A solo recording from a member of the best-selling rap group of the '90s should be a piece of cake, but, things got complicated for Prakazrel "Pras" Michel en route to the dessert table. Pras, one-third of the Fugees, got started on a side project after his fellow Fugees, Wyclef Jean and Lauryn Hill, each released dazzling solo albums that glowed with musical savvy and vehement humanism. Their recordings put philosophy ahead of Prada -- while embracing both -- and took some of the nihilistic edge off of contemporary hip hop.

So then how do you top that? You don't, according to Pras. "I'm not on a crusade, and I'm not trying to save the planet," he told The Source. "I leave that for someone else." Instead Pras designed his solo debut, Ghetto Supastar, as a mainstream hip-hop recording. It takes a bit to adapt to that concession since he's trying to distinguish himself by running with the pack, but there are many fine straight-up hip-hop records every year (1998's batch includes discs by Jay-Z, DMX, and Killah Priest). And, the first Supastar single, which is also the title track, held promise that Pras could stand out within that crowd.

"Ghetto Supastar (That Is What You Are)" -- first released on the Bulworth soundtrack -- blew up into one of the defining songs of the summer. The track combines delightfully saucy vocals by Mya, raps by Wu-Tang's ODB, a street-party production sound, and a furious guitar solo. It's information overload of the very best kind. However, the single's overwhelming success probably added deadline pressure to already heightened expectations.

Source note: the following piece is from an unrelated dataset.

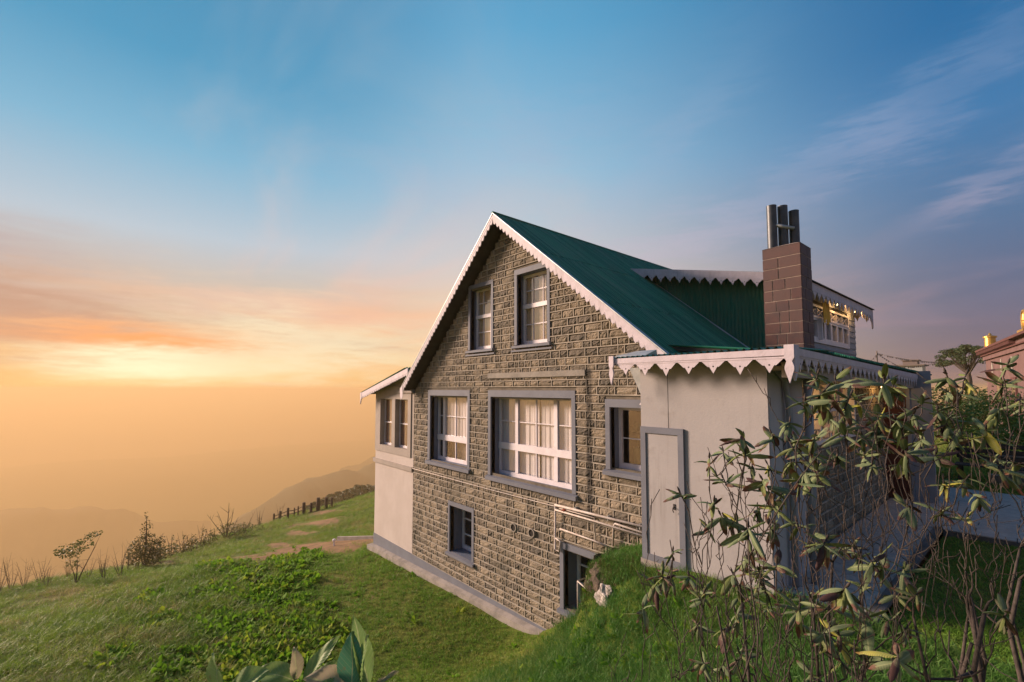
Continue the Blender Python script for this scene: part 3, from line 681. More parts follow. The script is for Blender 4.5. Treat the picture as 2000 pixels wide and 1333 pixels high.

It's entirely conceivable that the album was mostly in the can when the single became a hit, but it doesn't sound like it. There are smatterings of good ideas that go undeveloped, including the announced theme of the adventures of a character, Dirty Cash (he crops up mostly as a repeated allusion rather than a narrative thread), a brief rendition of a hallelujah chorus (perhaps a nod to eccentric Fugees fabulousness, but it comes off as a non sequitur), and a duet with a Slick Rick sound-alike. There are a handful of solid tracks on the recording, notably "Frowsey (Pt. 2)" and "Yeah 'Eh Yeah 'Eh," featuring Mack 10, but overall Pras' album lacks the sort of central focus that holds most good hip-hop records together. The disc's first 15 minutes feature the hallelujah chorus, the title track, then an interlude of phone messages wishing Pras well from a variety of celebrities, and finally two more songs similar to "Supastar." That's the kind of insecurity that unknown artists display when they're fearful that we might rotate the CD carousel at any second.

-- Martin Johnson

Tammy Wynette
Tammy Wynette ... Remembered

One of the sweetest sounds in country music was Tammy Wynette hitting the high notes. Singing in a lower register than most of her contemporaries, Wynette mastered the art of slowly building up the pathos in a song, then, usually in the chorus, releasing a flood of longing or sadness by soaring to the top of her range. It was a trick that never grew stale. It was melodrama, but it worked because Wynette believed it, and because the women she was singing for, the suburban housewives of the pre-Lib generation, knew well the heartaches of a life lived between your ambitions and the place society prescribed for you.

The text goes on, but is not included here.